MARVIN HIER: He's lucky that the only form of justice that is availably is his deportation because he belonged to a murder squad and participated in mass atrocities. Because the SS that were trained at Trawniki, they were trained for one thing, killing Jews.

MONICA BRADY-MYEROV: Zanjanckauskas has pled for leniency because he says since he moved to the Worchester area, he's had no criminal record. Court documents say his wife, they met in Poland during the war, suffers from PTSD and Alzheimer's. Zanjanckauskas is now 92 and says in documents that if he is deported to Lithuania his wife would come too and he doesn't think she could survive. Hier from the Wiesenthal center doesn't have much sympathy for his plea.

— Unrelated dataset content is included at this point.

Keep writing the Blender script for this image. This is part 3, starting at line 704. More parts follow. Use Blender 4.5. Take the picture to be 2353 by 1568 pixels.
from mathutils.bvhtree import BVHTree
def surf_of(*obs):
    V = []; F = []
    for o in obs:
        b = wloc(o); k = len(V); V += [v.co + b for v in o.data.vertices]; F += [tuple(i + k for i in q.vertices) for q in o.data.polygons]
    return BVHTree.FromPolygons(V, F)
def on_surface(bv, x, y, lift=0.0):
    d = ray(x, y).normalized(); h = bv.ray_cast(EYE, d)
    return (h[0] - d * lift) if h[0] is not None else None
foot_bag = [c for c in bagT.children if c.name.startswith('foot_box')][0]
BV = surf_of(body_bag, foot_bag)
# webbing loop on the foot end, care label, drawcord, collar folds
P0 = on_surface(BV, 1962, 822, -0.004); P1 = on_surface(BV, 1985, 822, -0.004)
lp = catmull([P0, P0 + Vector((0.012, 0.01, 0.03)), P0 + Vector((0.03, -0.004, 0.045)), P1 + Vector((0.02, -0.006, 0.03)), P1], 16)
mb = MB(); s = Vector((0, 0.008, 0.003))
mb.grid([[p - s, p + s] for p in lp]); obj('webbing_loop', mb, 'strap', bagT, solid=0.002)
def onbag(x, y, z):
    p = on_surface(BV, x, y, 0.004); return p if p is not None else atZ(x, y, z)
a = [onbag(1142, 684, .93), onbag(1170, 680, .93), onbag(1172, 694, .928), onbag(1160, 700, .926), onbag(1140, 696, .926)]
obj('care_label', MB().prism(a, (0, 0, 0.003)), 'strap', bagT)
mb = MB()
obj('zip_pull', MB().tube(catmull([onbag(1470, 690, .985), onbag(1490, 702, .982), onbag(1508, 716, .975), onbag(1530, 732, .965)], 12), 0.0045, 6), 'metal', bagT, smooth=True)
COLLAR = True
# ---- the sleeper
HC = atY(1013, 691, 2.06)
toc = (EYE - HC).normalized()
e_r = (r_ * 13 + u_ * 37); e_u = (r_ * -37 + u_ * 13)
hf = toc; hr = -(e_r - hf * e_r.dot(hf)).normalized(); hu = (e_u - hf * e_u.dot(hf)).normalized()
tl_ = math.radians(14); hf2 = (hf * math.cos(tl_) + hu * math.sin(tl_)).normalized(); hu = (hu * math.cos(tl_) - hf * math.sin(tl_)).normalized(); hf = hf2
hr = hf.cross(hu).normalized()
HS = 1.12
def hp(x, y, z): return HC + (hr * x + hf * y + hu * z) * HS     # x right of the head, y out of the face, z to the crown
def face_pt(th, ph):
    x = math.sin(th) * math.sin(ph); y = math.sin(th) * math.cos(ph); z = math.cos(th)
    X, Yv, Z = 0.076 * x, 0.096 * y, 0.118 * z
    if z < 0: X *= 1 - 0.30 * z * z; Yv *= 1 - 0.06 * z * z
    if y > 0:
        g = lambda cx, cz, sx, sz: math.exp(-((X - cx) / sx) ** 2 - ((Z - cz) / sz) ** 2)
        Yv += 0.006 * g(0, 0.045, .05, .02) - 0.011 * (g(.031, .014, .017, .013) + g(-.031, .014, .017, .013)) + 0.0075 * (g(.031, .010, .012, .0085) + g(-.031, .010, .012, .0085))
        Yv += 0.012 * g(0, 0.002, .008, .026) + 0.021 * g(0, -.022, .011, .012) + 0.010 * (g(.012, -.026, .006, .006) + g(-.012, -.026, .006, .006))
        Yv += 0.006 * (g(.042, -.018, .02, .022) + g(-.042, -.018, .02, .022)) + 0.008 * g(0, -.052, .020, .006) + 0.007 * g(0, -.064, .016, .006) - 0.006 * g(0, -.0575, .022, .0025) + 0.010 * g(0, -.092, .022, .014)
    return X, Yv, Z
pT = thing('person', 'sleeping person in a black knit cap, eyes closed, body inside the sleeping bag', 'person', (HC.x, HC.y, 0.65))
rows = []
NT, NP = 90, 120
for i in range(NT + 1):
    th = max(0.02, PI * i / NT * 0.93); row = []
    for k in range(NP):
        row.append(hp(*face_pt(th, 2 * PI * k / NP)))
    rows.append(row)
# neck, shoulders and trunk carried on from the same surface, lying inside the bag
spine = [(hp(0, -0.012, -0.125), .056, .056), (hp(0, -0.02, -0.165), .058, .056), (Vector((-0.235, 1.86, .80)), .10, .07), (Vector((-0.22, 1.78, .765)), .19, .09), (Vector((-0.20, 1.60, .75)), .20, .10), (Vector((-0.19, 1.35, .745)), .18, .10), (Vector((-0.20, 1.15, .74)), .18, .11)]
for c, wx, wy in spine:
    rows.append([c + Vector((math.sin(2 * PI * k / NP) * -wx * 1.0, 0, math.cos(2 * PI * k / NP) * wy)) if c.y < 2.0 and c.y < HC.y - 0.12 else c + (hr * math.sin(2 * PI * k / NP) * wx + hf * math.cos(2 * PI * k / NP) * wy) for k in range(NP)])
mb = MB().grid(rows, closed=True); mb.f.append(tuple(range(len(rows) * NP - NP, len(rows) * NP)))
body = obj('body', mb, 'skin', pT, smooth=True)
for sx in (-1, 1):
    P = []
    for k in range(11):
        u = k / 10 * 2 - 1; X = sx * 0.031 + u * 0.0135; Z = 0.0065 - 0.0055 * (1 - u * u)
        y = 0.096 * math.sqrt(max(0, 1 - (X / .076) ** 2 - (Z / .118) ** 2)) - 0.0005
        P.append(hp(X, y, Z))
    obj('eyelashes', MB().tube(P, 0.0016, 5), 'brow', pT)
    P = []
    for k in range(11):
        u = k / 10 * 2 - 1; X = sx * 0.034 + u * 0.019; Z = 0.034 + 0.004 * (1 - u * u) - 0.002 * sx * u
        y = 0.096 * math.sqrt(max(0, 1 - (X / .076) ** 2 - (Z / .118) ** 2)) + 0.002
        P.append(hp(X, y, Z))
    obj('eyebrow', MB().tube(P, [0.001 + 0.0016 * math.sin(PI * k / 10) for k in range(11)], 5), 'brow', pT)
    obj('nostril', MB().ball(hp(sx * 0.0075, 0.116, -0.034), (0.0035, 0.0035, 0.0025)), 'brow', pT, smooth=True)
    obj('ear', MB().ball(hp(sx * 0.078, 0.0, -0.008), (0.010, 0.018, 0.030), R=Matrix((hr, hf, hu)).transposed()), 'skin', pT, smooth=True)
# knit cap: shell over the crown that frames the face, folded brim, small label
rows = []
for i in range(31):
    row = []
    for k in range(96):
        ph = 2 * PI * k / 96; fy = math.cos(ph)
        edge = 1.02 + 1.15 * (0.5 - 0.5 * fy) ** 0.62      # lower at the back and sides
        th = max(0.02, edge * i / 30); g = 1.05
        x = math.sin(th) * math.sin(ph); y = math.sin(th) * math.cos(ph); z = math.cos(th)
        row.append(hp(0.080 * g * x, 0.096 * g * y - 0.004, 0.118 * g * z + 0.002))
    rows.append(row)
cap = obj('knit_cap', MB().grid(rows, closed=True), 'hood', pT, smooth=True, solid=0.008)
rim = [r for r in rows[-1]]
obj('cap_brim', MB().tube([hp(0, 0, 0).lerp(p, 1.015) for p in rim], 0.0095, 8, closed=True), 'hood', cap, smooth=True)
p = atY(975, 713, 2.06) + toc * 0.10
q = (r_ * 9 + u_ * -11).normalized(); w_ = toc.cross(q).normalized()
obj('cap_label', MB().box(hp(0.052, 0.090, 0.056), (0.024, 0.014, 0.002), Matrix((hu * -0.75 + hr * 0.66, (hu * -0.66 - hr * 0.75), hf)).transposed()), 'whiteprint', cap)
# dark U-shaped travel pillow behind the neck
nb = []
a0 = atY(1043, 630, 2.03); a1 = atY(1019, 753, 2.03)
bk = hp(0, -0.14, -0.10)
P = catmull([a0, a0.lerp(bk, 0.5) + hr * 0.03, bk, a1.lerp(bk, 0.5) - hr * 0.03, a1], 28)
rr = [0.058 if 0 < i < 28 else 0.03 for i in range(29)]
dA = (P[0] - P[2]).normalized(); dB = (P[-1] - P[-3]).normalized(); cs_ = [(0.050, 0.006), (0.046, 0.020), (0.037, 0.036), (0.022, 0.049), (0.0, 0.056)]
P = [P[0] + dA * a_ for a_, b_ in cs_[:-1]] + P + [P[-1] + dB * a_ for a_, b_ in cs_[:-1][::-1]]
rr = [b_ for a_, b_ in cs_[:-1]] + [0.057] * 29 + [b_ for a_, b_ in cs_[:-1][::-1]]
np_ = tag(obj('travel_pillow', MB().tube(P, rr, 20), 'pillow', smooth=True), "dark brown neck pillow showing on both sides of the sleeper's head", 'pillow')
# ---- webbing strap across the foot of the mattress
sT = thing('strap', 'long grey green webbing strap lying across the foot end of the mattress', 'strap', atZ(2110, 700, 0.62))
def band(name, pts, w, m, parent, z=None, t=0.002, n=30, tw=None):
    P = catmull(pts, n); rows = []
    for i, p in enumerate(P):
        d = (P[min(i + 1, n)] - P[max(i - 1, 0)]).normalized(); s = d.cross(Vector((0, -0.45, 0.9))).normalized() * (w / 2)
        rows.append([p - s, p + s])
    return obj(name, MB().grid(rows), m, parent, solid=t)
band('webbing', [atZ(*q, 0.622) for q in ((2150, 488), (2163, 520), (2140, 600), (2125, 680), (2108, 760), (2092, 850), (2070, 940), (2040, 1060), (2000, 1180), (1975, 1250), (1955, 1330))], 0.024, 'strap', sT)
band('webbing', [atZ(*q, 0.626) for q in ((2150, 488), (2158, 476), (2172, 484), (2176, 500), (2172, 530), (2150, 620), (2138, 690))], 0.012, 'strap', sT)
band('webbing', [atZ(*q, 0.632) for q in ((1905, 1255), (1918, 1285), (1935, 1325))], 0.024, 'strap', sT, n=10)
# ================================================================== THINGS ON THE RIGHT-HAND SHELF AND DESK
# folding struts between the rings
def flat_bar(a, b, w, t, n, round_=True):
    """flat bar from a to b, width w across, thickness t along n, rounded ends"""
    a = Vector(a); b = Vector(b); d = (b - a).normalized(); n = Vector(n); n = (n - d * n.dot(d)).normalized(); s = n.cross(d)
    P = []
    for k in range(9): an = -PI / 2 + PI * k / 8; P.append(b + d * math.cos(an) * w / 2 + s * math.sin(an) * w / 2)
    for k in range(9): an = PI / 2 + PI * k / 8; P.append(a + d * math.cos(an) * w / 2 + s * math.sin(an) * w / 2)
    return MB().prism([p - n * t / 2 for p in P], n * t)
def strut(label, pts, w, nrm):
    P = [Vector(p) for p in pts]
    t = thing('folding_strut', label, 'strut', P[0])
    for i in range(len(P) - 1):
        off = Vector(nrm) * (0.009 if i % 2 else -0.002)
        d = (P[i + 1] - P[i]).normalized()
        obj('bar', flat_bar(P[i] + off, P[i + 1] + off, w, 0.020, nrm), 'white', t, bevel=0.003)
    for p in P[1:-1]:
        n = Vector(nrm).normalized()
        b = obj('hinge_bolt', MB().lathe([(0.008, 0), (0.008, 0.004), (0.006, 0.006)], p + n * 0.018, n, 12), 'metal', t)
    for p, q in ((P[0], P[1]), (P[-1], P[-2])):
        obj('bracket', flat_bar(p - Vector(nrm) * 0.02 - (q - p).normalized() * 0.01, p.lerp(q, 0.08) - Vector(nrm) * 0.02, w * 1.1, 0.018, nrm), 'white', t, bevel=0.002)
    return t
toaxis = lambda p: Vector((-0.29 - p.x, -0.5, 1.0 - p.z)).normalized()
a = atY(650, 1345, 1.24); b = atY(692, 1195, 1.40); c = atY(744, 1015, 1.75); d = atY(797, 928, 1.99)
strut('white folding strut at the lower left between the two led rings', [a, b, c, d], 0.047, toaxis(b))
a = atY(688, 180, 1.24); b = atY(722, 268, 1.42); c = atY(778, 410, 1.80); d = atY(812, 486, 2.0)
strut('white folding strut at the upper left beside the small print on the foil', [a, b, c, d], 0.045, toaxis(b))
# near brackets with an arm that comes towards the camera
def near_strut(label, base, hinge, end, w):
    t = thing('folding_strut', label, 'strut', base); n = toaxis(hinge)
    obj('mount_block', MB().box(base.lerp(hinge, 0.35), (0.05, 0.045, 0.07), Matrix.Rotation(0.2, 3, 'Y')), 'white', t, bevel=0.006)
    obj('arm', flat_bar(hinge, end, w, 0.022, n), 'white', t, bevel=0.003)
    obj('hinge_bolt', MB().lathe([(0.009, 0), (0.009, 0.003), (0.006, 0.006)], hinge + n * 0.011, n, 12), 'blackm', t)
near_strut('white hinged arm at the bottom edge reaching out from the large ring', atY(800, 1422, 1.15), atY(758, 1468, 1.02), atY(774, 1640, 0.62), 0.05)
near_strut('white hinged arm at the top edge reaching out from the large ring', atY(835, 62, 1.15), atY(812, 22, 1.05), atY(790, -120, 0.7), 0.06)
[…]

ELI ROSENBAUM: whatever compassion there should be should be, should be compassion that is used up on his victims with none left for him.

MONICA BRADY-MYEROV: Zanjanckauskas has 30 days to appeal the ruling. If he's sent back to Lithuania, that government will decide whether to prosecute him for war crimes. The US department of Justice says it's investigating several other people in Massachusetts for Nazi war crimes.

For WBUR I'm Monica Brady-Myerov.

This program aired on August 17, 2007. The audio for this program is not available.